Regulatory regime: We do not expect buy-to-let restrictions on vacant units/homes legislated by the federal government in January 2022 to have an impact on ERES’ acquisition program or current portfolio.
Capital allocation: Acquired €122m in Q4 and a further €64m post quarter. Cap rates on more recent acquisitions have ranged between 2.9% and 3.8%, more weighted to liberalized suites. Debt financings are in the low 1%. D/GBV was 46.8%, increasing to ~48.6% post quarter. Healthy positive investing spread is still achievable and although the REIT can still out-earn its cost of capital at the current unit price, the REIT expressed unwillingness to raise equity at a large NAV discount.

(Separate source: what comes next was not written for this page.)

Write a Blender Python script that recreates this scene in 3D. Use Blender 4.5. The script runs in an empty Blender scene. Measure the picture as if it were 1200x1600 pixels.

Increasing estimates: 2022 FFOPU estimate is increased to €0.18 from €0.16; our 2023E FFOPU to €0.19 from €0.16. Our NAVPU increases by 7% to €4.00 from €3.75 on the back of higher SP-NOI, with our 1Y forward NAVPU of €4.35 implying growth of 9%.
Maintain Outperform rating: Outsized NAV discount does not match up with growth profile and tight housing fundamental backdrop. Our target of $6.00 is based on parity to one year hence NAV. ERES provides an opportunity to own an inflation-protected “net lease” business in the multi- res space at favourable pricing in our view.